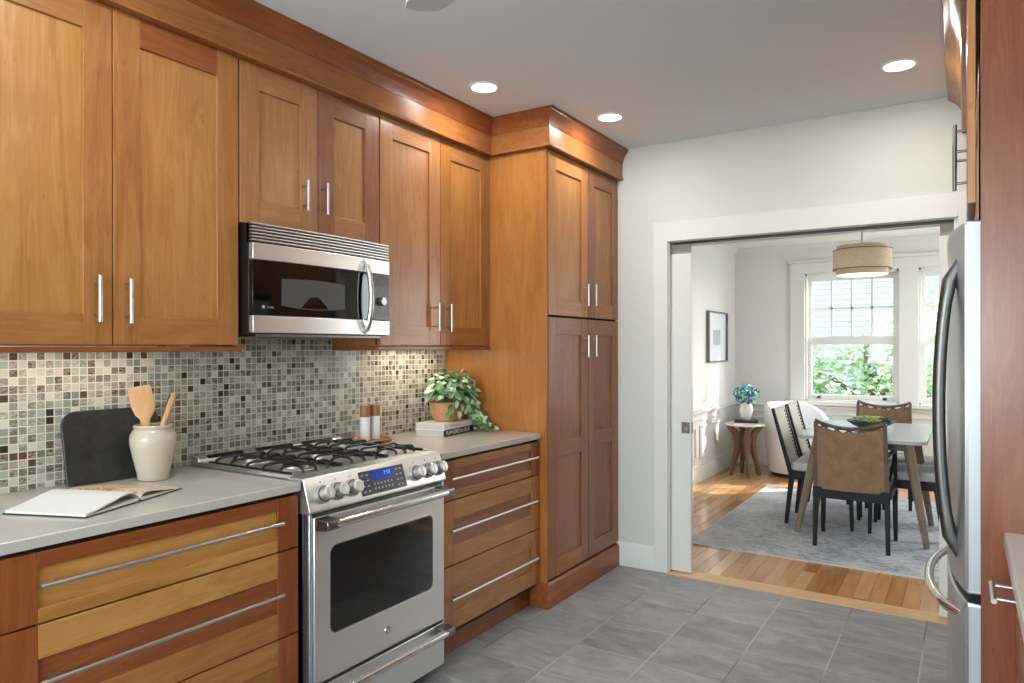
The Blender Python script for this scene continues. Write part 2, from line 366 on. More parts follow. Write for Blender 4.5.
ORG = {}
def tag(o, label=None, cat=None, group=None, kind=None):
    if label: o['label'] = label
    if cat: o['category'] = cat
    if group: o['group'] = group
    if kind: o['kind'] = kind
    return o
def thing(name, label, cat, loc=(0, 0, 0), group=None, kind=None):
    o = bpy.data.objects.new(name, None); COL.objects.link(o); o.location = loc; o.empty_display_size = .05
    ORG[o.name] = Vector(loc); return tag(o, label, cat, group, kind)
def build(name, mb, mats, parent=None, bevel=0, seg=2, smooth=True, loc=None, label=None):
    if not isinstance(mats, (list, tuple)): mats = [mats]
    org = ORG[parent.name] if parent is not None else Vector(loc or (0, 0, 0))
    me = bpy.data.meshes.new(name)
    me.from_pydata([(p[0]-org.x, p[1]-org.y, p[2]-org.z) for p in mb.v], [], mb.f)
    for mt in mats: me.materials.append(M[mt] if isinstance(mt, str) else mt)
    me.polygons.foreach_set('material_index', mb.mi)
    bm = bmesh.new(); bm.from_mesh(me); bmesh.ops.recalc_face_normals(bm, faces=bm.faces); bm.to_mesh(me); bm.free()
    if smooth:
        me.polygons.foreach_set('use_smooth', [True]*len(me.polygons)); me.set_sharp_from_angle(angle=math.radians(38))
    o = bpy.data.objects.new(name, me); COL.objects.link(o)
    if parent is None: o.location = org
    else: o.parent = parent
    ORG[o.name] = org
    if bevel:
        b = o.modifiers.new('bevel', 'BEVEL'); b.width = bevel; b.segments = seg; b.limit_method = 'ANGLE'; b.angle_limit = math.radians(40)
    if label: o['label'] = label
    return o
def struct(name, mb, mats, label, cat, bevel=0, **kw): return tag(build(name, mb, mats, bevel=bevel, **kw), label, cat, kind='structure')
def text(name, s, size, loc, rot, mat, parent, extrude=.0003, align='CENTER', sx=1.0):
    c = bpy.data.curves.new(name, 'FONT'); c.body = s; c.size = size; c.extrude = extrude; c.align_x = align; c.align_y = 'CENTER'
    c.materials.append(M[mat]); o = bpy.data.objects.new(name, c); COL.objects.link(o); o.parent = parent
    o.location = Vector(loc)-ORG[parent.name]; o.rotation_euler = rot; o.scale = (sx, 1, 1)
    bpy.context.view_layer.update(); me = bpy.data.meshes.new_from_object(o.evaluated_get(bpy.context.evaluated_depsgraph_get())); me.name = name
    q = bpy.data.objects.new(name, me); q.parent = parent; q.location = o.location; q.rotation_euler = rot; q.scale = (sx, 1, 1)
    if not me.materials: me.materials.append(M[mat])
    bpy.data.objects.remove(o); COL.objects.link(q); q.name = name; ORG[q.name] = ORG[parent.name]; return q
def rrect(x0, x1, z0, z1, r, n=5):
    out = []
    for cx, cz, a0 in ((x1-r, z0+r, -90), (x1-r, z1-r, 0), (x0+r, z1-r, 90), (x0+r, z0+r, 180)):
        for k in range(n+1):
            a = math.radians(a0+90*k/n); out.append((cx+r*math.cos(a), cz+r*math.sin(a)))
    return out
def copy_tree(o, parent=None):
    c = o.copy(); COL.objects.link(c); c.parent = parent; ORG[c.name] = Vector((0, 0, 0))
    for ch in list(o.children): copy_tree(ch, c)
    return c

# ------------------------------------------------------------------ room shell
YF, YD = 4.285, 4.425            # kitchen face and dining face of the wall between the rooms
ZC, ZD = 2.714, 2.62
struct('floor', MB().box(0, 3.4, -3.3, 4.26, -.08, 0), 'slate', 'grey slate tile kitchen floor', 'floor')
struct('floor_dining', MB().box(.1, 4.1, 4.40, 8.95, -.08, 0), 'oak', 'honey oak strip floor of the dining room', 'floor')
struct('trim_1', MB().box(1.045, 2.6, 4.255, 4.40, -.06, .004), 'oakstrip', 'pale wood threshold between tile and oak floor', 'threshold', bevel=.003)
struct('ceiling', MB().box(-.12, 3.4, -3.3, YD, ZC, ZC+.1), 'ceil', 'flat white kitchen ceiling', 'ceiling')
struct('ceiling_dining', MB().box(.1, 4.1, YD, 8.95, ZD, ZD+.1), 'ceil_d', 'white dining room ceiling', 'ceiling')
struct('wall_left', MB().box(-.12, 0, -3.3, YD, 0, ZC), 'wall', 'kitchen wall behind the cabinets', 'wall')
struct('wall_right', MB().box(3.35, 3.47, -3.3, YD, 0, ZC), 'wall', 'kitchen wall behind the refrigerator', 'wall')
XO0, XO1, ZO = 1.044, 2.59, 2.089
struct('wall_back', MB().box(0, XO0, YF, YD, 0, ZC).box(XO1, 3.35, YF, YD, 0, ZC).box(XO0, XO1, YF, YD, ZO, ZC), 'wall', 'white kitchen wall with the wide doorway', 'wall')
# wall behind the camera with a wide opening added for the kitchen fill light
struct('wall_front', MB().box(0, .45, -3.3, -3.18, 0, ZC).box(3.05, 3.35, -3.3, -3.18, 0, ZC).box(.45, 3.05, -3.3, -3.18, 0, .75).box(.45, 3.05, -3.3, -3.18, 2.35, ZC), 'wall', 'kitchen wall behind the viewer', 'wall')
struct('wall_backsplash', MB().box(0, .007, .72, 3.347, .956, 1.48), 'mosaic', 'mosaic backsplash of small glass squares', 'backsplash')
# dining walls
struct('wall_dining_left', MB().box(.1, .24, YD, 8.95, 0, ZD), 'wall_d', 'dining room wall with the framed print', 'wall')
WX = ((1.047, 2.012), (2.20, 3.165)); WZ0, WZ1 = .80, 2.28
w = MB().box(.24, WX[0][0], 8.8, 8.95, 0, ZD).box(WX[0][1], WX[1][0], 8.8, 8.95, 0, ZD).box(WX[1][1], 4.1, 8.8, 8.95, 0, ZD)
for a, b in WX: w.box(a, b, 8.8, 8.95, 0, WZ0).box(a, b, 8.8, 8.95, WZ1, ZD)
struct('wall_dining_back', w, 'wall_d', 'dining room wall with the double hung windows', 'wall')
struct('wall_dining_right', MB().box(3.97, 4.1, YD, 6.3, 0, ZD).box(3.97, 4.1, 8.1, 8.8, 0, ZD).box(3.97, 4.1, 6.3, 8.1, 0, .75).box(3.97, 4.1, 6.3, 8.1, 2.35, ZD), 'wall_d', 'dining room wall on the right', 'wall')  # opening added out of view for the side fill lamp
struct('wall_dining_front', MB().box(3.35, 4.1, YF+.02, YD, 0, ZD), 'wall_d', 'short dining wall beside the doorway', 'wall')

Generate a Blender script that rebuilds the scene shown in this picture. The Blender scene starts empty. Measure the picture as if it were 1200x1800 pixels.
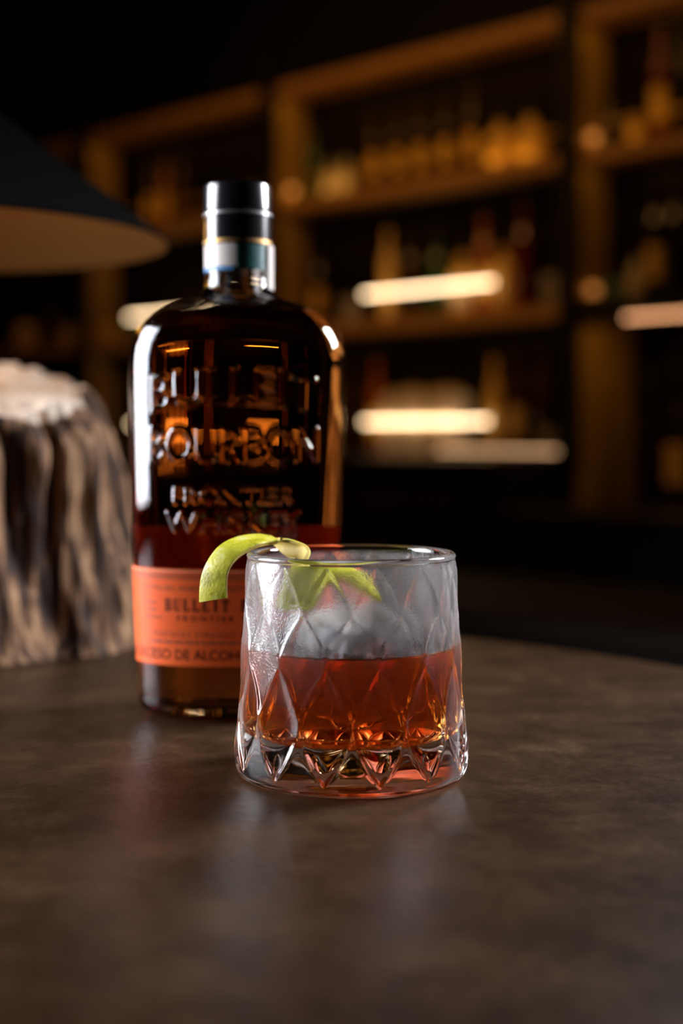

◇ ◇ ◇ ◇ ◇ ◇ ◇

The records above need to be given again exactly. Omit the pictures.

The Blender Python script for this scene continues. Write part 2, from line 366 on. More parts follow. Write for Blender 4.5.
ORG = {}
def tag(o, label=None, cat=None, group=None, kind=None):
    if label: o['label'] = label
    if cat: o['category'] = cat
    if group: o['group'] = group
    if kind: o['kind'] = kind
    return o
def thing(name, label, cat, loc=(0, 0, 0), group=None, kind=None):
    o = bpy.data.objects.new(name, None); COL.objects.link(o); o.location = loc; o.empty_display_size = .05
    ORG[o.name] = Vector(loc); return tag(o, label, cat, group, kind)
def build(name, mb, mats, parent=None, bevel=0, seg=2, smooth=True, loc=None, label=None):
    if not isinstance(mats, (list, tuple)): mats = [mats]
    org = ORG[parent.name] if parent is not None else Vector(loc or (0, 0, 0))
    me = bpy.data.meshes.new(name)
    me.from_pydata([(p[0]-org.x, p[1]-org.y, p[2]-org.z) for p in mb.v], [], mb.f)
    for mt in mats: me.materials.append(M[mt] if isinstance(mt, str) else mt)
    me.polygons.foreach_set('material_index', mb.mi)
    bm = bmesh.new(); bm.from_mesh(me); bmesh.ops.recalc_face_normals(bm, faces=bm.faces); bm.to_mesh(me); bm.free()
    if smooth:
        me.polygons.foreach_set('use_smooth', [True]*len(me.polygons)); me.set_sharp_from_angle(angle=math.radians(38))
    o = bpy.data.objects.new(name, me); COL.objects.link(o)
    if parent is None: o.location = org
    else: o.parent = parent
    ORG[o.name] = org
    if bevel:
        b = o.modifiers.new('bevel', 'BEVEL'); b.width = bevel; b.segments = seg; b.limit_method = 'ANGLE'; b.angle_limit = math.radians(40)
    if label: o['label'] = label
    return o
def struct(name, mb, mats, label, cat, bevel=0, **kw): return tag(build(name, mb, mats, bevel=bevel, **kw), label, cat, kind='structure')
def text(name, s, size, loc, rot, mat, parent, extrude=.0003, align='CENTER', sx=1.0):
    c = bpy.data.curves.new(name, 'FONT'); c.body = s; c.size = size; c.extrude = extrude; c.align_x = align; c.align_y = 'CENTER'
    c.materials.append(M[mat]); o = bpy.data.objects.new(name, c); COL.objects.link(o); o.parent = parent
    o.location = Vector(loc)-ORG[parent.name]; o.rotation_euler = rot; o.scale = (sx, 1, 1)
    bpy.context.view_layer.update(); me = bpy.data.meshes.new_from_object(o.evaluated_get(bpy.context.evaluated_depsgraph_get())); me.name = name
    q = bpy.data.objects.new(name, me); q.parent = parent; q.location = o.location; q.rotation_euler = rot; q.scale = (sx, 1, 1)
    if not me.materials: me.materials.append(M[mat])
    bpy.data.objects.remove(o); COL.objects.link(q); q.name = name; ORG[q.name] = ORG[parent.name]; return q
def rrect(x0, x1, z0, z1, r, n=5):
    out = []
    for cx, cz, a0 in ((x1-r, z0+r, -90), (x1-r, z1-r, 0), (x0+r, z1-r, 90), (x0+r, z0+r, 180)):
        for k in range(n+1):
            a = math.radians(a0+90*k/n); out.append((cx+r*math.cos(a), cz+r*math.sin(a)))
    return out
def copy_tree(o, parent=None):
    c = o.copy(); COL.objects.link(c); c.parent = parent; ORG[c.name] = Vector((0, 0, 0))
    for ch in list(o.children): copy_tree(ch, c)
    return c

# ------------------------------------------------------------------ room shell
YF, YD = 4.285, 4.425            # kitchen face and dining face of the wall between the rooms
ZC, ZD = 2.714, 2.62
struct('floor', MB().box(0, 3.4, -3.3, 4.26, -.08, 0), 'slate', 'grey slate tile kitchen floor', 'floor')
struct('floor_dining', MB().box(.1, 4.1, 4.40, 8.95, -.08, 0), 'oak', 'honey oak strip floor of the dining room', 'floor')
struct('trim_1', MB().box(1.045, 2.6, 4.255, 4.40, -.06, .004), 'oakstrip', 'pale wood threshold between tile and oak floor', 'threshold', bevel=.003)
struct('ceiling', MB().box(-.12, 3.4, -3.3, YD, ZC, ZC+.1), 'ceil', 'flat white kitchen ceiling', 'ceiling')
struct('ceiling_dining', MB().box(.1, 4.1, YD, 8.95, ZD, ZD+.1), 'ceil_d', 'white dining room ceiling', 'ceiling')
struct('wall_left', MB().box(-.12, 0, -3.3, YD, 0, ZC), 'wall', 'kitchen wall behind the cabinets', 'wall')
struct('wall_right', MB().box(3.35, 3.47, -3.3, YD, 0, ZC), 'wall', 'kitchen wall behind the refrigerator', 'wall')
XO0, XO1, ZO = 1.044, 2.59, 2.089
struct('wall_back', MB().box(0, XO0, YF, YD, 0, ZC).box(XO1, 3.35, YF, YD, 0, ZC).box(XO0, XO1, YF, YD, ZO, ZC), 'wall', 'white kitchen wall with the wide doorway', 'wall')
# wall behind the camera with a wide opening added for the kitchen fill light
struct('wall_front', MB().box(0, .45, -3.3, -3.18, 0, ZC).box(3.05, 3.35, -3.3, -3.18, 0, ZC).box(.45, 3.05, -3.3, -3.18, 0, .75).box(.45, 3.05, -3.3, -3.18, 2.35, ZC), 'wall', 'kitchen wall behind the viewer', 'wall')
struct('wall_backsplash', MB().box(0, .007, .72, 3.347, .956, 1.48), 'mosaic', 'mosaic backsplash of small glass squares', 'backsplash')
# dining walls
struct('wall_dining_left', MB().box(.1, .24, YD, 8.95, 0, ZD), 'wall_d', 'dining room wall with the framed print', 'wall')
WX = ((1.047, 2.012), (2.20, 3.165)); WZ0, WZ1 = .80, 2.28
w = MB().box(.24, WX[0][0], 8.8, 8.95, 0, ZD).box(WX[0][1], WX[1][0], 8.8, 8.95, 0, ZD).box(WX[1][1], 4.1, 8.8, 8.95, 0, ZD)
for a, b in WX: w.box(a, b, 8.8, 8.95, 0, WZ0).box(a, b, 8.8, 8.95, WZ1, ZD)
struct('wall_dining_back', w, 'wall_d', 'dining room wall with the double hung windows', 'wall')
struct('wall_dining_right', MB().box(3.97, 4.1, YD, 6.3, 0, ZD).box(3.97, 4.1, 8.1, 8.8, 0, ZD).box(3.97, 4.1, 6.3, 8.1, 0, .75).box(3.97, 4.1, 6.3, 8.1, 2.35, ZD), 'wall_d', 'dining room wall on the right', 'wall')  # opening added out of view for the side fill lamp
struct('wall_dining_front', MB().box(3.35, 4.1, YF+.02, YD, 0, ZD), 'wall_d', 'short dining wall beside the doorway', 'wall')

Generate a Blender script that rebuilds the scene shown in this picture. The Blender scene starts empty. Measure the picture as if it were 1200x1800 pixels.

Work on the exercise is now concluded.